« Je sais ce que veut le peuple ». Combien de fois ai-je entendu cette phrase au bled ? Mille fois ? Deux mille fois ? Certainement plus. A chaque fois je me disais: « Mais comment il fait lui pour savoir tout ça ? ». C’est vrai quoi, je n’ai jamais vu le gars dans le village, au bar du coin, au terrain de foot ou même au culte. Mais manifestement, il sait parfaitement ce qu’il faut pour faire mon bonheur et celui de tout mes concitoyens. Est-ce de la magie noire ou bien de la haute technologie ? LPN enquête …
Cela est raconté sous forme de boutade parce que la situation est somme toute cocasse mais elle traduit pourtant une réalité du terrain. Nous sommes au 21ème siècle et il semble acquis de manière universelle que un dirigeant est le gestionnaire des biens d’une collectivité. Il n’est pas, bien sur, un simple comptable car il s’est présenté au job avec un plan (ndla: vulgairement appelé « programme de gouvernement ») et tout l’exercice de son CDD consiste à mettre ce plan en exécution. Ceci étant dit, nous sommes en droit de nous demander d’où vient ce plan ? En toute logique il est constitué en partie d’idées guidées par l’idéologie politique du parti du candidat (ndla: j’ai déjà eu l’occasion de m’épancher sur ce sujet). La seconde partie, fatalement, doit quand même venir de l’électorat et c’est là où réside le grand mystère.
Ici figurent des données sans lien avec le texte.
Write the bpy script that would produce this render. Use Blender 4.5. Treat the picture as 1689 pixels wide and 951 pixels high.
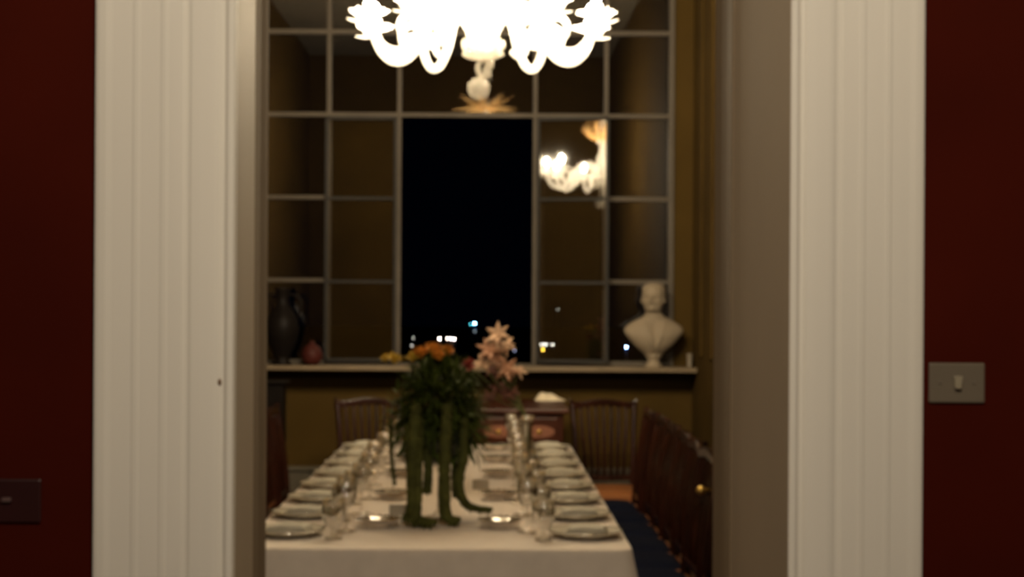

Chez les biblos, en plus des relais locaux des partis, on a recours (un peu trop?) massivement aux informations provenant des Instituts de Sondage. Ces établissements sont un savant mélange entre une cellule de recherche comportementale universitaire, avec plein de profs et de chercheurs pour valider la recherche, une agence d’espionnage, car ils savent tout sur vous, et un boite de marketing, pour une présentation calibrée des résultats. Ces gens peuvent vous soutirer n’importe quel renseignement sur vos conditions de vie sans vous poser la question extraordinaire (ndla: quoique le harcèlement téléphonique peut être considéré comme une forme de torture). Ils peuvent compiler tous les chiffres, expliquer leur signification réelle et même son contraire avec le même zèle. Et si d’aventure ils se trompent et que les faits leurs donnent tort, ils peuvent expliquer pourquoi ils se sont trompés. Mais voilà ce secteur est embryonnaire au bled et les multinationales du milieu ne ce sont pas encore suffisamment délocalisées bled. C’est dire que nos dirigeants même si ils en avaient l’intention n’ont pas recours à eux. Mais alors que leur reste-t-il sinon l’art sacré de la divination ?
Au bled comme ailleurs on se base sur le fait qu’un gars a des origines modestes pour dire qu’il représente la base et qu’il sait de quoi il parle. Mais après 5, 10 voire 20 ans ou plus au pouvoir, est-il toujours en phase avec la rue ? J’ose en douter. Sachant que nos gars ne font confiance à personne pour maintenir ce contact, ils se basent souvent sur une vision erronée de la situation pour prendre des décisions de facto inadaptés. A la réflexion, je pense que le problème c’est posé partout de la même manière et que certains l’ont déjà solutionnée: Avant même l’usage des sondages, certains ont eu recours à des mandats courts et limités en nombre. On peut ainsi avoir en permanence des candidats fraîchement issus de « la rue » et conscients des réalités qu’ils ont à gérer. Voilà c’était mon quart d’heure d’utopie mensuel: j’espère que vous ne m’en tiendrez par rigueur.